7 Release early, release often

Launching with a ‘minimum viable product’ is likely to be more effective (and less risky) than a ‘bells and whistles’ product.Traditional approaches to development often try to specify a full set of features before launch.
A more effective approach could be to use an ‘agile philosophy’ and focus on a core set of user stories, iterating quickly as you go. Enlist the help of some early users (usually six is enough) who can test out the service, you can then launch a ‘beta’ product to a wider audience.
Minimum viable product: en.wikipedia.org/wiki/Minimum_viable_product Agile development: en.wikipedia.org/wiki/Agile_software_development

8 Understand public sector procurement

There are strict procurement processes within government that can make undertaking quick, agile projects difficult. Recent Government strategy aims to simplify procurement, making it easier for SMEs to tender.

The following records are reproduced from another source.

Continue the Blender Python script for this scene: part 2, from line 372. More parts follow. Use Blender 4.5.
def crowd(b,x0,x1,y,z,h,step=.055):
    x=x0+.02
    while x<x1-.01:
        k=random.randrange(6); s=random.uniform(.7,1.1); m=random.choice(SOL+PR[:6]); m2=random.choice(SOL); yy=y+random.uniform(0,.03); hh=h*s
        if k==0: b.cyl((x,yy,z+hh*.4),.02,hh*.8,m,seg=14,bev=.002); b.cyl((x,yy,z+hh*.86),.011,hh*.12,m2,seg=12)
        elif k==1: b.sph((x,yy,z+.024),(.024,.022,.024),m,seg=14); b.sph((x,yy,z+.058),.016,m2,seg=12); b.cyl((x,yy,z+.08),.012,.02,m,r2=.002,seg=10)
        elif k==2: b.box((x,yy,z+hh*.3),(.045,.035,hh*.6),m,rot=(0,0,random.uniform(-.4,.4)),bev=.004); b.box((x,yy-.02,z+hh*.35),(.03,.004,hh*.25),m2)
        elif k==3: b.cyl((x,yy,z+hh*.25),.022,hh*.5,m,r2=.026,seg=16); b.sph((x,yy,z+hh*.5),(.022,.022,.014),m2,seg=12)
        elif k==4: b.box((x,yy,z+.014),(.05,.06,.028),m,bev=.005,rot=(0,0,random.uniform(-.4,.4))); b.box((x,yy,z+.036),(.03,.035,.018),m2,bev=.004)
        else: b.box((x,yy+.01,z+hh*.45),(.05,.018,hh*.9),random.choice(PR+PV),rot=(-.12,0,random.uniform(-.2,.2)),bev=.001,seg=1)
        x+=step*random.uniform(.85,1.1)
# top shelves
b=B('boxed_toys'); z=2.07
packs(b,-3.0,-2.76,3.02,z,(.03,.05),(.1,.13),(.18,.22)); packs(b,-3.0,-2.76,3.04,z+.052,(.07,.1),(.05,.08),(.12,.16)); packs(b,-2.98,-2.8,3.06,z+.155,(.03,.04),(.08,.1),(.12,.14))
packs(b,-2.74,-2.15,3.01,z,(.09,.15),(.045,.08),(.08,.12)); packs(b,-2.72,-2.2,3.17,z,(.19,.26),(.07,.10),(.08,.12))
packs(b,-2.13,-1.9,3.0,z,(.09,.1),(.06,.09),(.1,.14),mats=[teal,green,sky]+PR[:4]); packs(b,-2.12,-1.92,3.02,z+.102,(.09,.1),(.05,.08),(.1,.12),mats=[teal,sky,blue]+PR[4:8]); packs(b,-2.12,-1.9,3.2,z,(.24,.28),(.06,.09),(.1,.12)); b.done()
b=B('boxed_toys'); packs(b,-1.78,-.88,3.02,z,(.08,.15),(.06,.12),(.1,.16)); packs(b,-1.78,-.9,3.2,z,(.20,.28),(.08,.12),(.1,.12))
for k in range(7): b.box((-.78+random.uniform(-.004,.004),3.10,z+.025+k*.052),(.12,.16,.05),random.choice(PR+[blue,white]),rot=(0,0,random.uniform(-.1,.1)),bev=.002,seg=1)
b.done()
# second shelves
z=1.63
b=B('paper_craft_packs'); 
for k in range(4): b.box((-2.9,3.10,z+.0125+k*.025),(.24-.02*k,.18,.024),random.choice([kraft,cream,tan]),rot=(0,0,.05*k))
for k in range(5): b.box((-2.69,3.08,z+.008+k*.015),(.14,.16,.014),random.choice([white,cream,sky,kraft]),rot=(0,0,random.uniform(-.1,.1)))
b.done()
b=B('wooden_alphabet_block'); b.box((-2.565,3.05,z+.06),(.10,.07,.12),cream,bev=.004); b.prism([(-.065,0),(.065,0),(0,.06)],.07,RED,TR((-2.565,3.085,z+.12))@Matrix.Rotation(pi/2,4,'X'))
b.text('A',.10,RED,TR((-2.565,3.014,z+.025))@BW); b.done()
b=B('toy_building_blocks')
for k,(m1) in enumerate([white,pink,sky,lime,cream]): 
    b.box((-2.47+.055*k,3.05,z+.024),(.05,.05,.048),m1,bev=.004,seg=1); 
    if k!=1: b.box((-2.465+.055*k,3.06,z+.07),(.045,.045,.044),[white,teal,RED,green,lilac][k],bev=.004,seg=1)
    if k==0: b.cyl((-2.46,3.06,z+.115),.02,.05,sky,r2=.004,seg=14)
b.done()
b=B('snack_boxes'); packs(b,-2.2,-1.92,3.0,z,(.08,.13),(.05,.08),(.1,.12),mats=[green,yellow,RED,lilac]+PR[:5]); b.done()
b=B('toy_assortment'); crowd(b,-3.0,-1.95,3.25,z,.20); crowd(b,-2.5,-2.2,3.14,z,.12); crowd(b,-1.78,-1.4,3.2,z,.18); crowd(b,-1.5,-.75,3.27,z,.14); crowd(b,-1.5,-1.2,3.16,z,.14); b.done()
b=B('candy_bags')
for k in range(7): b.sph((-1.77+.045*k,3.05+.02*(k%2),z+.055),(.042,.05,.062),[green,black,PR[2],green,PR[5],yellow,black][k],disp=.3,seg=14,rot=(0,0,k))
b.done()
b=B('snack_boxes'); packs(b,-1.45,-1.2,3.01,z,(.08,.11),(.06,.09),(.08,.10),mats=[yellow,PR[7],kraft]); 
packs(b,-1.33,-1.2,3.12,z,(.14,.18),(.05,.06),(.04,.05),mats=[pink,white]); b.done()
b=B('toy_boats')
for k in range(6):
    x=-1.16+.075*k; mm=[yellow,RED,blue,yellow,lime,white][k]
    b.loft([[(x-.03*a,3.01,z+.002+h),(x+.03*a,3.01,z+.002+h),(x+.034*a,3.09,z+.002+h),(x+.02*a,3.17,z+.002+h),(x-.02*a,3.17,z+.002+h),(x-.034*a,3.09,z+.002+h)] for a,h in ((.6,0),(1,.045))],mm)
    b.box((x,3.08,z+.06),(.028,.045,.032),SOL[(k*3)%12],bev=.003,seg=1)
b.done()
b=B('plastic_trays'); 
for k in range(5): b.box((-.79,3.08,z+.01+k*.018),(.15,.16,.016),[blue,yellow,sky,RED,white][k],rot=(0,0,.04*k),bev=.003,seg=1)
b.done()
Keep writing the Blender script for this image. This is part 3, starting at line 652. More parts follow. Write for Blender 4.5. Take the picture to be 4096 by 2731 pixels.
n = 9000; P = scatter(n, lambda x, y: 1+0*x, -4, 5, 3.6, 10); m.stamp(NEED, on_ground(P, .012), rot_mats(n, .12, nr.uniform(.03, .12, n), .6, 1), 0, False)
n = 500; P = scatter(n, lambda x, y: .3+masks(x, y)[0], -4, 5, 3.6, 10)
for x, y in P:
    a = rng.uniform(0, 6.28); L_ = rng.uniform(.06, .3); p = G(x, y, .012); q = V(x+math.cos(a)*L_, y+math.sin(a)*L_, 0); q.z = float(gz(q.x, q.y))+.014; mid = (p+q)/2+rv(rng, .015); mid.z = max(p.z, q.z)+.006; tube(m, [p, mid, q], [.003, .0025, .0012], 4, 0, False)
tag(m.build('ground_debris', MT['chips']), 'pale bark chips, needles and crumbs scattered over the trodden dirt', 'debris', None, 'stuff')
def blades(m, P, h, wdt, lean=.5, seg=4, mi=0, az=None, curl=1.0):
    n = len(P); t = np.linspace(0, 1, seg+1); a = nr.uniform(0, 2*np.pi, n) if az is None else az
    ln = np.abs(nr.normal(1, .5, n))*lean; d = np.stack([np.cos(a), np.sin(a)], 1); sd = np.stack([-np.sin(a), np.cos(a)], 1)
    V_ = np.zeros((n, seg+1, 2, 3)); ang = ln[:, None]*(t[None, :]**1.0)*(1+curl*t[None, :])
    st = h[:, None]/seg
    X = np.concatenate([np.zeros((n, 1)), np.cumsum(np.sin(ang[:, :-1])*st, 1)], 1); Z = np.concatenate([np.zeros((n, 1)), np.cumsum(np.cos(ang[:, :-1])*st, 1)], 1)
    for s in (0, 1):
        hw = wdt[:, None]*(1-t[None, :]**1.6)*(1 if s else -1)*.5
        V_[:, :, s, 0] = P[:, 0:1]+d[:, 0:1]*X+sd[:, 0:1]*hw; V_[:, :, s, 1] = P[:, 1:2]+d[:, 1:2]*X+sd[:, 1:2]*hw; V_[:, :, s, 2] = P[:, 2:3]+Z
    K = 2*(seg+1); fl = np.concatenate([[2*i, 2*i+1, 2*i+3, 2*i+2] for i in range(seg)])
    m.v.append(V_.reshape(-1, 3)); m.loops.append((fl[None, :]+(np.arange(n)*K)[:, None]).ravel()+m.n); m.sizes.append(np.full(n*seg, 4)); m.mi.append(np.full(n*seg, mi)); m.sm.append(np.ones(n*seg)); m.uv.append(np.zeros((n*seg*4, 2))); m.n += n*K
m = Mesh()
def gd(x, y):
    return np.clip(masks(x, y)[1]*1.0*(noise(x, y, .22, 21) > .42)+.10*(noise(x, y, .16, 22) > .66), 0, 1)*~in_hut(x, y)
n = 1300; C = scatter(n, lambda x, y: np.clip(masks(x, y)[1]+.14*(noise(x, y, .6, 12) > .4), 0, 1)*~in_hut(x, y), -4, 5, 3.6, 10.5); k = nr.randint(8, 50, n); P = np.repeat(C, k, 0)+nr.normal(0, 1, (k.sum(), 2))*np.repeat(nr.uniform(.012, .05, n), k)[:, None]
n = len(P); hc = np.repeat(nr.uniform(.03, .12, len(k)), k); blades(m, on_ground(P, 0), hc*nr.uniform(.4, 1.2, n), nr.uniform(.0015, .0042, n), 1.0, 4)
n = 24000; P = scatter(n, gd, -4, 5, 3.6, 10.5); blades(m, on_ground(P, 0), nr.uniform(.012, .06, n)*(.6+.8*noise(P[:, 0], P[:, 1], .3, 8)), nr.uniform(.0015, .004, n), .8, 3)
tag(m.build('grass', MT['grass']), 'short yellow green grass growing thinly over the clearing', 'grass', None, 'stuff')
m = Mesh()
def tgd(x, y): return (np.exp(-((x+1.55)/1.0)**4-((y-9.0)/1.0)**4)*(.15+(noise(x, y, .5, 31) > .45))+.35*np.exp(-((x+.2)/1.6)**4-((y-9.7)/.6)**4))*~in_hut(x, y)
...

Find opportunities to pitch a joint proposal with a local developer or agency. If you have an idea or want to pitch for a piece of work try and connect with other talented local developers and agencies to see how you could work together.

Government IT Strategy document: cabinetoffice.gov.uk/content/government-ict-strategy

9 Get the language right

We use different words and acronyms to describe the same things and this can be an issue in creating a service for citizens to use. Avoid jargon and adopt a friendly tone of voice.

When creating the architecture for a new service, gain an understanding of how your audience might describe the things described in your data. Card sorting exercises can be helpful in doing this.

Card Sorting Exercise: boxesandarrows.com/view/card_sorting_a_definitive_guide

10 Measure success

How do you know when you’ve made something brilliant? It helps if you know what you’re looking for. At the start, state what success would look like. Identify outcomes and measures for your success.

Tools like Google Analytics can be used to measure the performance of your web service (number of visits, users, referrers). Qualitative feedback is also invaluable in providing useful metrics. When designing your service build in an easy-to-use mechanism for people to provide feedback.